A run of records

● ● ● ● ●

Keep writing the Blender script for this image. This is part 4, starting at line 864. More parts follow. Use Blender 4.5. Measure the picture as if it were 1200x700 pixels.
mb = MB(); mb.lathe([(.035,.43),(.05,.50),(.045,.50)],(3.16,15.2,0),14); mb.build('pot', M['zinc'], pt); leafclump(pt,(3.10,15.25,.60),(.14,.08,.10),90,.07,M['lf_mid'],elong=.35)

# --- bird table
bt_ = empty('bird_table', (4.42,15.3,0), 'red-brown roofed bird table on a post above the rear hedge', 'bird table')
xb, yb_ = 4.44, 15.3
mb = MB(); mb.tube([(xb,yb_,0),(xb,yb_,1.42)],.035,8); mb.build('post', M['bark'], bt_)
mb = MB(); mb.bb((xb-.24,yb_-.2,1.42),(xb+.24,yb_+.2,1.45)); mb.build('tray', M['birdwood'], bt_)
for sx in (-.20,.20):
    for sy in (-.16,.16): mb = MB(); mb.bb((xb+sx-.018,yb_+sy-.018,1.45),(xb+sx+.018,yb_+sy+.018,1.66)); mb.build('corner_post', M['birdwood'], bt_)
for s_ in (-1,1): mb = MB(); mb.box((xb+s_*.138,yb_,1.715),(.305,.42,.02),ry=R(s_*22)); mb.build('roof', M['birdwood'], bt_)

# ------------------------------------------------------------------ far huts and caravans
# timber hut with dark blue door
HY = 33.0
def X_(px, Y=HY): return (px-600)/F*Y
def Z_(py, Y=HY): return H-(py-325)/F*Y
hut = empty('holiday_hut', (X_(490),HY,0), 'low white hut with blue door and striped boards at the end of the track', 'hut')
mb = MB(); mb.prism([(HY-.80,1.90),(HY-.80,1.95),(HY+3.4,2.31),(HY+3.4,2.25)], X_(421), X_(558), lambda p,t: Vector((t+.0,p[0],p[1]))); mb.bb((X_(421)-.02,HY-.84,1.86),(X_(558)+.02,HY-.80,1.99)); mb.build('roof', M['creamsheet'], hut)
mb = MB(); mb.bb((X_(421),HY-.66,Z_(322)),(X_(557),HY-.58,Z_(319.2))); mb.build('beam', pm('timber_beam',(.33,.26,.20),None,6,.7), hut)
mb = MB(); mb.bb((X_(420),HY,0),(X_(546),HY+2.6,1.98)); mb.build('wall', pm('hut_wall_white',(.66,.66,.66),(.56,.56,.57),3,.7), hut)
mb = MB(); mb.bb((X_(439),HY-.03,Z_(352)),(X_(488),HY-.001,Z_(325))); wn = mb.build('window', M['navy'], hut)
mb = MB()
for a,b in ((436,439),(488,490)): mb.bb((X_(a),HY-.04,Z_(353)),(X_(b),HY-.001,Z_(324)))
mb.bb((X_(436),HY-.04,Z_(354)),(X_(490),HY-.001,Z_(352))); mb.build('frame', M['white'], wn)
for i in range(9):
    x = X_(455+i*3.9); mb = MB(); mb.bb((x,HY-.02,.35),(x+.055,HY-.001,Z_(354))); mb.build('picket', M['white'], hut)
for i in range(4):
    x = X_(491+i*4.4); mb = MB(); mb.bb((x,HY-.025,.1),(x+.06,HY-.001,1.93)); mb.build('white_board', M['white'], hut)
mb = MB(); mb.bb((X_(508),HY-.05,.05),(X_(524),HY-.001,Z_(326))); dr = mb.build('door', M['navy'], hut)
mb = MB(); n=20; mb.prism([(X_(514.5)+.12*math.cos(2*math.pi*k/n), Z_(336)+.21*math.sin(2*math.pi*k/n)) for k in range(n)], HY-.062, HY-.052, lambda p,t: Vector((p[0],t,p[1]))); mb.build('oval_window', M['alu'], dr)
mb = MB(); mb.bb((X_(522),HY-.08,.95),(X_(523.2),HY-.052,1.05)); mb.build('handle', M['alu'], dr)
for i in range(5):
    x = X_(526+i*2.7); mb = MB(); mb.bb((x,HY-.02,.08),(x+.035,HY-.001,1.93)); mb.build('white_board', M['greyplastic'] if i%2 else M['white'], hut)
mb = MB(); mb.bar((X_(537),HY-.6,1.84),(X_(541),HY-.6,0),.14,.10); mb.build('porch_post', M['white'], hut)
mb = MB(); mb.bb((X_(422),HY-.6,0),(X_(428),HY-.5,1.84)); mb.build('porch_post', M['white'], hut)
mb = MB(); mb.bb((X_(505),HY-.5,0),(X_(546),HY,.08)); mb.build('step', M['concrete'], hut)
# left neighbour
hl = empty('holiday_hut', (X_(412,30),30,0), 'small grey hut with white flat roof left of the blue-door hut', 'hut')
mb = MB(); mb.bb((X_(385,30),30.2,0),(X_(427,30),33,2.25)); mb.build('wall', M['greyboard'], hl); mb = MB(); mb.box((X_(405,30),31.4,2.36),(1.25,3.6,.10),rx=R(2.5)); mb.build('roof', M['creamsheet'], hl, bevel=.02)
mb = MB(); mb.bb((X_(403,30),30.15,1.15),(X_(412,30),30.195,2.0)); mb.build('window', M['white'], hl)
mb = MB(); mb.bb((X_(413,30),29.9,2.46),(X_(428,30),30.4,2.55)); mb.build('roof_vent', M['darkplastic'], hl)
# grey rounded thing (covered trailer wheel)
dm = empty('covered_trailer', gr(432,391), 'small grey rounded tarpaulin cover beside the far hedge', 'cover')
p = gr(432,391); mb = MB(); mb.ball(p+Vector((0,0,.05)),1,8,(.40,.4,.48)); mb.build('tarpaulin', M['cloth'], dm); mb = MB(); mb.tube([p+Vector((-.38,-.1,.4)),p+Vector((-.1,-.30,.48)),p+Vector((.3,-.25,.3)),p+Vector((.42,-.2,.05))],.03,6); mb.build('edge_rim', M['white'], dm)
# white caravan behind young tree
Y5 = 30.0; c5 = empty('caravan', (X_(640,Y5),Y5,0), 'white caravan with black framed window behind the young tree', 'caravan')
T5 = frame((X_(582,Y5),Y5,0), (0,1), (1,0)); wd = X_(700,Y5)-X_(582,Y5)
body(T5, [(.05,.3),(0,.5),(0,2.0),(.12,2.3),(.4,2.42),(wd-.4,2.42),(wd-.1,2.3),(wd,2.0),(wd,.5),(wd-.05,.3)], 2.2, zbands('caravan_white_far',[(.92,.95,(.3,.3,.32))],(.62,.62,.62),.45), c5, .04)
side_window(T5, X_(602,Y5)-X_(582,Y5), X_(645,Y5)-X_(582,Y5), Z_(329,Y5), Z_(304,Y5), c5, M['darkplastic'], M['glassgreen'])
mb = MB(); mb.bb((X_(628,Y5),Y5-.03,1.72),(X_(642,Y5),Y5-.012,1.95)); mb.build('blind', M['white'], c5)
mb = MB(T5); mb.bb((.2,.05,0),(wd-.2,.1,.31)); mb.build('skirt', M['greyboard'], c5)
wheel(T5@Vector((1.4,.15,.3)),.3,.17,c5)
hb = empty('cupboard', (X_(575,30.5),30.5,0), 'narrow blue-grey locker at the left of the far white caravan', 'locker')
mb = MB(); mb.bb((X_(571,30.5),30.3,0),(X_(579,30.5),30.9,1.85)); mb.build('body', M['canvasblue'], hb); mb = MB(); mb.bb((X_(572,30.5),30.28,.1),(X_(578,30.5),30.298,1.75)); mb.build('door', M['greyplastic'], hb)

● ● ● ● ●

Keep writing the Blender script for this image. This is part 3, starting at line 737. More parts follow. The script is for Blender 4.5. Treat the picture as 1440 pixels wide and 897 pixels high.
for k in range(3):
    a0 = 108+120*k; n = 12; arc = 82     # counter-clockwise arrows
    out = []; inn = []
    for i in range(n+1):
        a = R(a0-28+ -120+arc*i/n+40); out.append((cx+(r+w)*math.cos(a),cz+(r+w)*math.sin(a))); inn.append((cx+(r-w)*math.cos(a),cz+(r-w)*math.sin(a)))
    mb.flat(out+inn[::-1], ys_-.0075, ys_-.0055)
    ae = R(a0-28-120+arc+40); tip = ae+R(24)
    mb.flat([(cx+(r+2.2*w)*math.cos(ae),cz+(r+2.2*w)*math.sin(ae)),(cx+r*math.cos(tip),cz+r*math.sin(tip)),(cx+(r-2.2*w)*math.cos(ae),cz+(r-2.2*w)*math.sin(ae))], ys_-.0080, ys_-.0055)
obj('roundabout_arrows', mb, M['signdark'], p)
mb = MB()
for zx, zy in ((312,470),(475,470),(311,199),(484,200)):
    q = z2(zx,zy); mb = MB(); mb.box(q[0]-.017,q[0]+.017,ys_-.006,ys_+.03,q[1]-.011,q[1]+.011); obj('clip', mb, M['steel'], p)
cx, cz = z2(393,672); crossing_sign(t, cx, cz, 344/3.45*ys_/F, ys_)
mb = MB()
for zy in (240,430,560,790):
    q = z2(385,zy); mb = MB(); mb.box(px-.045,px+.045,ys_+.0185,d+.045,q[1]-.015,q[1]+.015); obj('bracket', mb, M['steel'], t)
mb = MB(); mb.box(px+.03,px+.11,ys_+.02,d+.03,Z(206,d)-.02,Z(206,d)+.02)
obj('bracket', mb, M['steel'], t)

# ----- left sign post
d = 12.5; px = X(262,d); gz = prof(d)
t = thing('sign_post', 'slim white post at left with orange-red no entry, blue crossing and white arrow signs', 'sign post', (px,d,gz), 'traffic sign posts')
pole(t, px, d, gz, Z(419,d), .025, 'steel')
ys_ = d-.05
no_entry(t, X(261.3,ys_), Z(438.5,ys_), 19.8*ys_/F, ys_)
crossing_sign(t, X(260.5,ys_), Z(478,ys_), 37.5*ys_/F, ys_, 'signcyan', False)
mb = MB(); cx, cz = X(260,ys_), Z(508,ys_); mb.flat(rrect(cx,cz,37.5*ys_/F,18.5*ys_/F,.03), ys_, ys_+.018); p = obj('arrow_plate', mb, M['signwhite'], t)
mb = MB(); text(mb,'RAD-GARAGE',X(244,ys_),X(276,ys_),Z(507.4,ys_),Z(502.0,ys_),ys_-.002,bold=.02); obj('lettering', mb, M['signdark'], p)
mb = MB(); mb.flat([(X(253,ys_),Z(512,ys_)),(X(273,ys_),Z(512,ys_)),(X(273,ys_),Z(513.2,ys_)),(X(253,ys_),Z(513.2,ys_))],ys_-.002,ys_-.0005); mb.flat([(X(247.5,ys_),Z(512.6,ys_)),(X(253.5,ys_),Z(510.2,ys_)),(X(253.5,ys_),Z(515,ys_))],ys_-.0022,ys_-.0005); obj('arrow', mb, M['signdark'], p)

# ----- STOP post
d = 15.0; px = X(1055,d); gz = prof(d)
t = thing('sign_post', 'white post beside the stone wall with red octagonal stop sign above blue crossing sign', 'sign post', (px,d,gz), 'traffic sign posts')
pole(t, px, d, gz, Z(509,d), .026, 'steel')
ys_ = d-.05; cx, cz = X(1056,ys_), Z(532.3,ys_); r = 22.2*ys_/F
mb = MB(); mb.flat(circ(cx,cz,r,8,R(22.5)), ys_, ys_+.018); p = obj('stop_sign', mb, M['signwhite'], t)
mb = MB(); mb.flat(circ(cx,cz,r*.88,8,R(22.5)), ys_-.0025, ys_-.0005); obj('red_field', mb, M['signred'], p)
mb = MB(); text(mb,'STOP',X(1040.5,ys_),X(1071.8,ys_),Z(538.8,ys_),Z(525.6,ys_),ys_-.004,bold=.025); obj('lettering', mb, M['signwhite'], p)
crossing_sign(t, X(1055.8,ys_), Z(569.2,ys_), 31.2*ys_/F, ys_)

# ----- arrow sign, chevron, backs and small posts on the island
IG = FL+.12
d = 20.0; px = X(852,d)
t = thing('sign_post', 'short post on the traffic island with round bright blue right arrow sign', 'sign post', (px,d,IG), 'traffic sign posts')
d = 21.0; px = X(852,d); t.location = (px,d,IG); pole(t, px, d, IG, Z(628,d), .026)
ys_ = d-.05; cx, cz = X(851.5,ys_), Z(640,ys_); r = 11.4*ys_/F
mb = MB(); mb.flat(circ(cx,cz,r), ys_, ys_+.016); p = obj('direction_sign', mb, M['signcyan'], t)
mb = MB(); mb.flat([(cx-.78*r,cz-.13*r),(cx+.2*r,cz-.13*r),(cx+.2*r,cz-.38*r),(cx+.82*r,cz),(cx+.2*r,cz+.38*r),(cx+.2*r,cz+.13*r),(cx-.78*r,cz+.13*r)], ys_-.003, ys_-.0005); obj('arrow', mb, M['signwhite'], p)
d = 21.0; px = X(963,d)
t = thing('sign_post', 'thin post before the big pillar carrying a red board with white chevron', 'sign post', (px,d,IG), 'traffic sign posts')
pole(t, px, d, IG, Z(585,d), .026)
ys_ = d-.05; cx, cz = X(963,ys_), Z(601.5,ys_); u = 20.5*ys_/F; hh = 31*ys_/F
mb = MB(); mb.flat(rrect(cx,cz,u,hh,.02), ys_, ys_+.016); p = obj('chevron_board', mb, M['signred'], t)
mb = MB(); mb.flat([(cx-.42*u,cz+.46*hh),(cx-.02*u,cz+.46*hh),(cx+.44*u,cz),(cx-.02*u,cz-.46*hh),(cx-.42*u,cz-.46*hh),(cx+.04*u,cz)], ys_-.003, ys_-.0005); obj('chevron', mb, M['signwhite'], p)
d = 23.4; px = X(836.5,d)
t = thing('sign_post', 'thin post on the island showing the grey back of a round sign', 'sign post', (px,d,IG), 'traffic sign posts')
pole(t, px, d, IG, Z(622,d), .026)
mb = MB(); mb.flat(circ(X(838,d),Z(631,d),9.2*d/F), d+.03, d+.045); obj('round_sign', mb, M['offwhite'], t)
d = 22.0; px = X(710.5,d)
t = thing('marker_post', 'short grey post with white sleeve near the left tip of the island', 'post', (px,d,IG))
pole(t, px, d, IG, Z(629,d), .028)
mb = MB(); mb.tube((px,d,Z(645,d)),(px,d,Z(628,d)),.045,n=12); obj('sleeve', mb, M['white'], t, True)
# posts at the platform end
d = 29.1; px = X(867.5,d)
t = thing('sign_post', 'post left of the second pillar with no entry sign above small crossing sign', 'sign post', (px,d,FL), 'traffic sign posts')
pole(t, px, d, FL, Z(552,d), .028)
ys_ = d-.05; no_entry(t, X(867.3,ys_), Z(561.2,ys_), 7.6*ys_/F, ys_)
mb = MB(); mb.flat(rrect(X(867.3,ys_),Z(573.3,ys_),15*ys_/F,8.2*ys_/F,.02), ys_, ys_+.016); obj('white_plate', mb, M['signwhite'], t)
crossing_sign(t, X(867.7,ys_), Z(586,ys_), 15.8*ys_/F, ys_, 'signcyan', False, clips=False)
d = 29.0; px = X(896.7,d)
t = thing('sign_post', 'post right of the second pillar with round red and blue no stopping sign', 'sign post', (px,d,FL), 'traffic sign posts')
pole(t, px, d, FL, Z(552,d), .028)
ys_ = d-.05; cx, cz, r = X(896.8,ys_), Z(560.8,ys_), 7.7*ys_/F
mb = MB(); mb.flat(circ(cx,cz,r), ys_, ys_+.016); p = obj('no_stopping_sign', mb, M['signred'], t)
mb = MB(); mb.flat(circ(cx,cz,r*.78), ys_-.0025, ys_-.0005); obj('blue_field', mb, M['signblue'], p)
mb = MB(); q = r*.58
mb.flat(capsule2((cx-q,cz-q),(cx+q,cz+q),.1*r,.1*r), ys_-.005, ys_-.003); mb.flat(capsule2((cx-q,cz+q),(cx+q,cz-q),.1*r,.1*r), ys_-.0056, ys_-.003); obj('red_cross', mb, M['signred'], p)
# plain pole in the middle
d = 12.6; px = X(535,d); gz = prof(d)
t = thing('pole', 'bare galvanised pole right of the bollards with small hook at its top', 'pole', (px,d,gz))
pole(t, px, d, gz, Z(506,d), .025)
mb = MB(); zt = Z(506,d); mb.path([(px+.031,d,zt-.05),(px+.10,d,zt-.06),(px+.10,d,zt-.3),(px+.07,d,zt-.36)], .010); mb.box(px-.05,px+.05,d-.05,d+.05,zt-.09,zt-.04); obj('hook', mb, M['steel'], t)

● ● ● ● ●

**EXERCISE TASK**
Output, from the data above, the lines from the line with "were 1200x700 pixels." to the line with "for s_ in (-1,1): mb" exactly as they stand, both ends included and nothing else.

**EXERCISE RESULT**
Keep writing the Blender script for this image. This is part 4, starting at line 864. More parts follow. Use Blender 4.5. Measure the picture as if it were 1200x700 pixels.
mb = MB(); mb.lathe([(.035,.43),(.05,.50),(.045,.50)],(3.16,15.2,0),14); mb.build('pot', M['zinc'], pt); leafclump(pt,(3.10,15.25,.60),(.14,.08,.10),90,.07,M['lf_mid'],elong=.35)

# --- bird table
bt_ = empty('bird_table', (4.42,15.3,0), 'red-brown roofed bird table on a post above the rear hedge', 'bird table')
xb, yb_ = 4.44, 15.3
mb = MB(); mb.tube([(xb,yb_,0),(xb,yb_,1.42)],.035,8); mb.build('post', M['bark'], bt_)
mb = MB(); mb.bb((xb-.24,yb_-.2,1.42),(xb+.24,yb_+.2,1.45)); mb.build('tray', M['birdwood'], bt_)
for sx in (-.20,.20):
    for sy in (-.16,.16): mb = MB(); mb.bb((xb+sx-.018,yb_+sy-.018,1.45),(xb+sx+.018,yb_+sy+.018,1.66)); mb.build('corner_post', M['birdwood'], bt_)
for s_ in (-1,1): mb = MB(); mb.box((xb+s_*.138,yb_,1.715),(.305,.42,.02),ry=R(s_*22)); mb.build('roof', M['birdwood'], bt_)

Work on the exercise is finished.